A lock according to any one of the claims 1 to 5, characterised in that said dead bolt lever (58) engages the dead bolt (41) through the intermediary of an abutment means (47,53) fixed with respect to the dead bolt (41), the dead bolt (41) showing different positions wherein the abutment means (47,53) can be fixed with respect thereto corresponding to different distances over which the dead lock (41) projects out of the lock in its projecting position.
A lock according to claim 6, characterised in that said abutment means comprise a screw (53), which can be screwed in said different positions to the dead bolt (41).
A lock according to claim 6, characterised in that said abutment means comprise a slide means (47) slidably fixed with respect to the dead bolt (41), the dead bolt (41) being provided with adjustment means (49,51) which are arranged to be actuated from the outside of the lock and to slide upon actuation the abutment means (47) between said different positions on the dead bolt (41).
A lock according to claim 8, characterised in that said adjustment means comprise a screw (49) arranged in an axial passageway (50) extending through the dead bolt (41) and ending in a front face of the projecting free extremity of the dead bolt (41), which screw (49) is screwed in a threaded hole (51) in the slide means (47) and can be actuated through said passageway (50) through the projecting extremity of the dead bolt (41).
A lock according to any one of the claims 1 to 9, characterised in that the dead bolt (41) is made of steel, in particular of stainless steel, and comprises two separate parts, namely a first hollow rod part (42) extending at least partially within the lock and a first bolt part (43) arranged to project out of the lock to co-operate with a lock catcher.

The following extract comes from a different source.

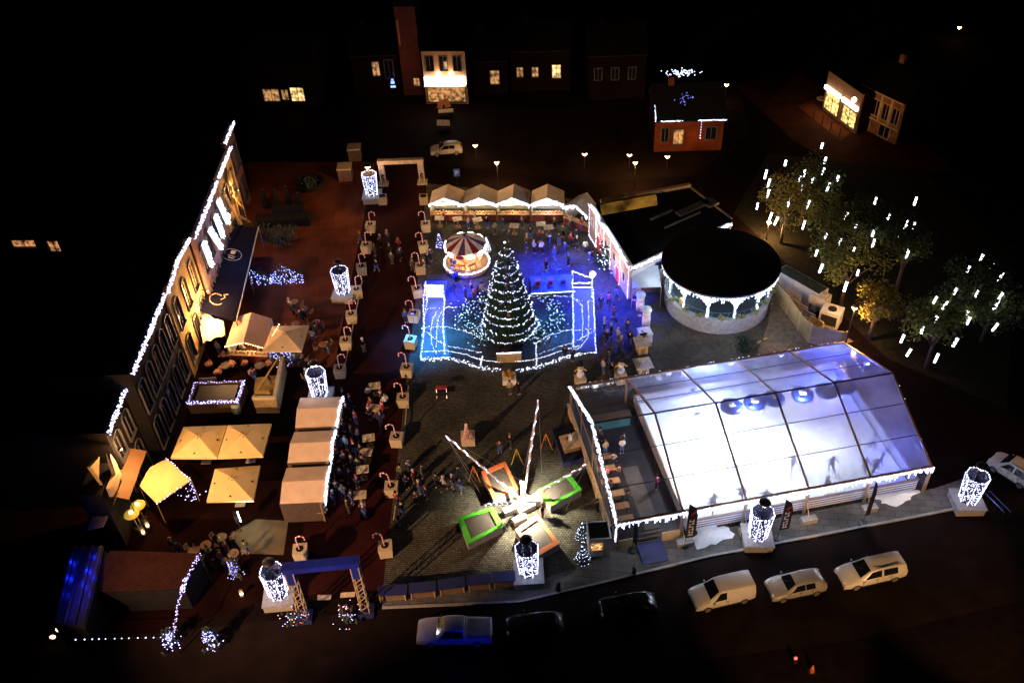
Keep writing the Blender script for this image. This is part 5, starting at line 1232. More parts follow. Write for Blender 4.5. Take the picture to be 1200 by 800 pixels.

A lock according to any one of the claims 1 to 10, characterised in that the lock comprises a latch bolt (18) slidably mounted on the frame (1) between a projecting and a retracted position and a spring (23) arranged to urge the latch bolt (18) to its projecting position, the latch bolt (18) being made of steel, in particular of stainless steel, and comprises two separate parts, namely a second hollow rod part (27) extending at least partially within the lock and a second bolt part (28) arranged to project out of the lock to co-operate with a lock catcher.
A lock according to claim 11, characterised in that the second bolt part (28) shows an oblique front face and is removably mountable onto the second rod part (27) in a first position wherein the oblique front face is directed in a first direction and in a second position wherein the bolt part (28) is rotated axially over about 180° with respect to said first position.
A lock according to any one of the claims 10 to 12, characterised in that said first hollow rod part (42) and/or said second hollow rod part (27) is pressed out of sheet steel.
A lock according to claim 13, characterised in that said first hollow rod part (42) and/or said second hollow rod part (27) comprises, in cross-section, a U-shaped portion (44,29) and a cylindrical portion (45,30), said first (43) and/or said second bolt part (28) being fixed into the cylindrical portion (45,30).